Remember the late Saudi king Abdullah? Well, he was Crown Prince in February
2002 when Friedman turned up:
“I am
currently in Saudi Arabia on a visit – part of the Saudi opening to the world
in light of the fact that 15 Saudis were involved in the September 11 attacks.
So I took the opportunity of a dinner with the Crown Prince” – lamb kebabs
again.
Friedman drew
Abdullah’s attention to a column he had written on the Israeli-Palestinian
impasse: in return for a total withdrawal by Israel to the June 4, 1967 lines,
and the establishment of a Palestinian state, the 22 members of the Arab League
should offer Israel full diplomatic relations, normalized trade and security.
“Have you
broken into my desk?” asked Abdullah on hearing the proposal.

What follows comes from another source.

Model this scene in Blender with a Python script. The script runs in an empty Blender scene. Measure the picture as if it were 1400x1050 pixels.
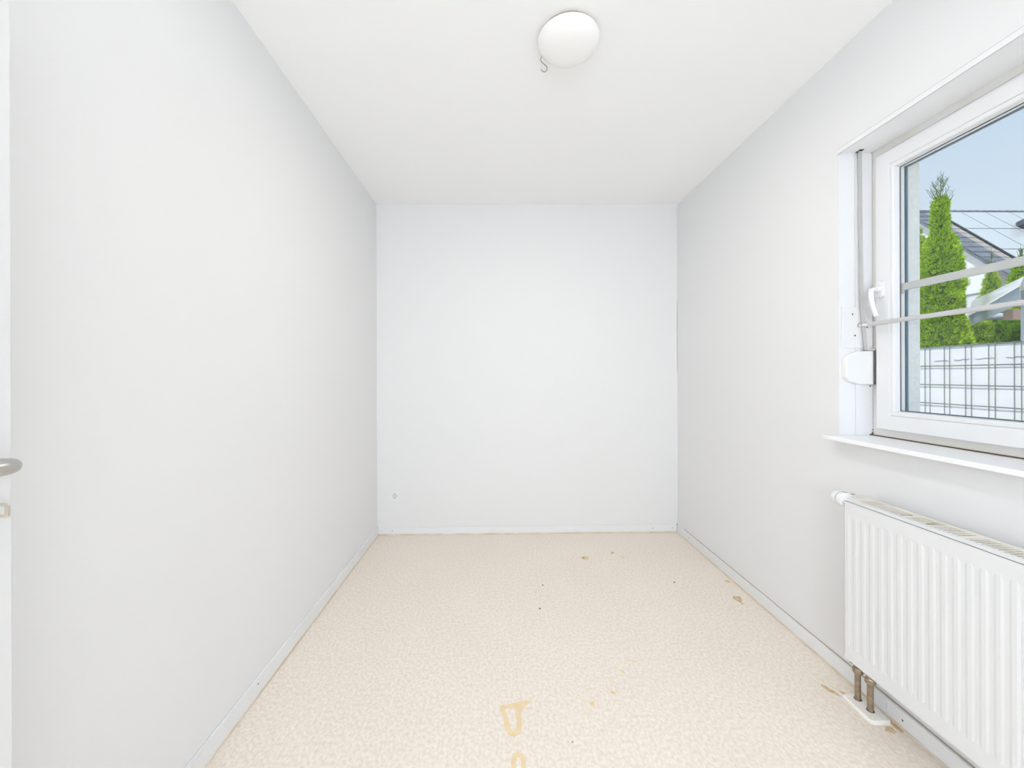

He was ready with
his own speech spelling out exactly the ideas in Friedman’s column. This became
famous as Crown Prince Abdullah’s peace proposal. As we now know they went
nowhere.
The ideas in
the Abdullah package had been in the works when I met Khashoggi. The reason
they lay in Abdullah’s desk was because there were no takers for the ideas in
Israel. Indeed, Ariel Sharon’s actions against the Palestinians were generating
anger even among the Saudi ruling class. Prince Turki bin Faisal was the most
consistent critic. Khashoggi had been the closest to Turki bin Faisal, having
been his spokesman when the Prince was the Intelligence Chief.
There remains
a divide in Arab ruling circles, including in Saudi Arabia: one section of the
elite is unwilling to accept the primacy of the Shia-Sunni divide as the
principal faultline defining the Arab world. The contrived faultline, this
group believes, is an effort to devalue the Palestinian cause.
Khashoggi’s
mentor, Prince Turki, told a gathering in New York recently: there is a large
Shia minority in the oil bearing eastern part of Saudi Arabia. Likewise there
are Shia minorities in all the Gulf States. “How then can we endorse Shia-Sunni
as the basic conflict?” This was Khashoggi’s line too.